Git uses send-pack and fetch-pack for transferring data over the smart protocol,. These plumbing commands are a bit too smart for their own good, in the sense that they always try to run their peer commands (receive-pack and upload-pack respectively), either on the local host or over ssh to the remote host (for file:// and ssh:// remotes, respectively). In some cases it may not be feasible for git to connect to the remote host and/or run the peer commands, or it may just be preferrable that such processes are not spawned by git itself. Even then it should still be possible to connect the two ends, e.g. over stdio.

The git commands pipe-send-pack and pipe-fetch-pack are wrappers for the respective git commands, which do just that. These commands, along with gfp2gur.awk (which is used by pipe-fetch-pack to update refs fetched from the source), must be installed on the systems where the target repositories live (anywhere in the PATH for a non-interactive command). File descriptor redirection currently requires socat(1), which must also be installed on these systems. You will also need awk and mktemp for pipe-fetch-pack.

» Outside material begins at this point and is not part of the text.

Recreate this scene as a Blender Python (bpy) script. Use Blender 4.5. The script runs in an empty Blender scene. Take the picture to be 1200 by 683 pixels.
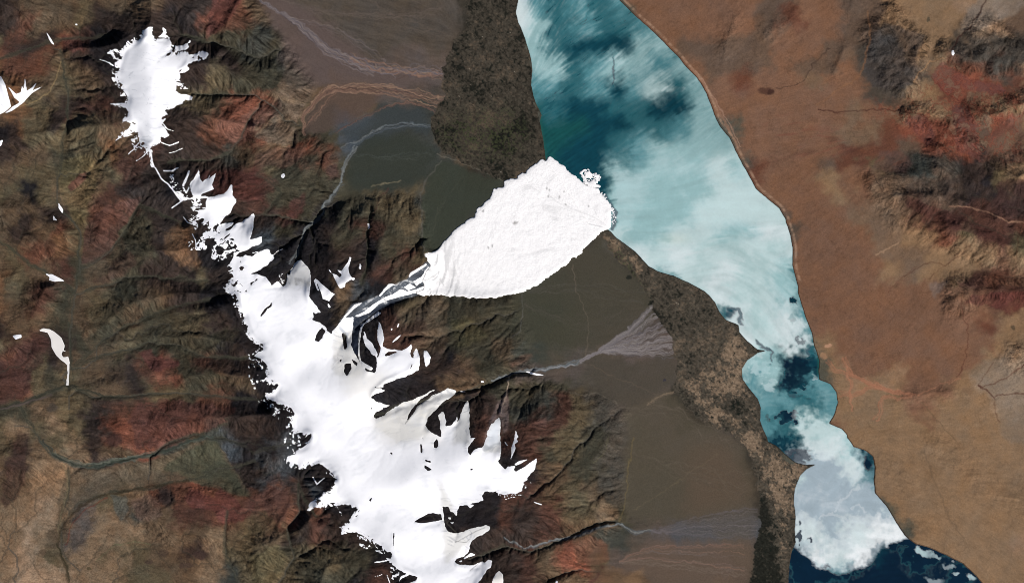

git_stdio_client.sh provides (bash) shell functions that setup ssh connections to the sending and receiving hosts and connect the two through a bidirectional pipe. The versions ending in 2 depend on the git commands above; the other versions call socat directly, so the git commands are not necessary, however these implementations are messier and more error prone (but otherwise mostly equivalent in functionality).

Having loaded the functions in your shell, you can then do:

git-pipe-push sending-host:/path/to/source/git/repo receiving-host:/path/to/destination/git/repo

Or for the equivalent of a git fetch:

git-pipe-fetch receiving-host:/path/to/destination/git/repo sending-host:/path/to/source/git/repo

git fetch operations update refs for a (potentially) virtual remote, whose name can be controlled through the --remote option and defaults to the sending-host. If no refs are specified, they default to --all. On the other hand git push operations typically update refs common to the source and the target repo.

Known issues

receive-pack may close the stream too soon, which results in send-pack (the receiving end) complaining like this: fatal: The remote end hung up unexpectedly The socat wrapper may also complain for a broken pipe. As far as I understand, this is harmless. You may verify refs and objects on the receiving end, or you may also repeat the process after setting GIT_TRACE=1 and/or GIT_TRACE_PACKET=1 on the sending-host, in order to check if the transfer completes correctly.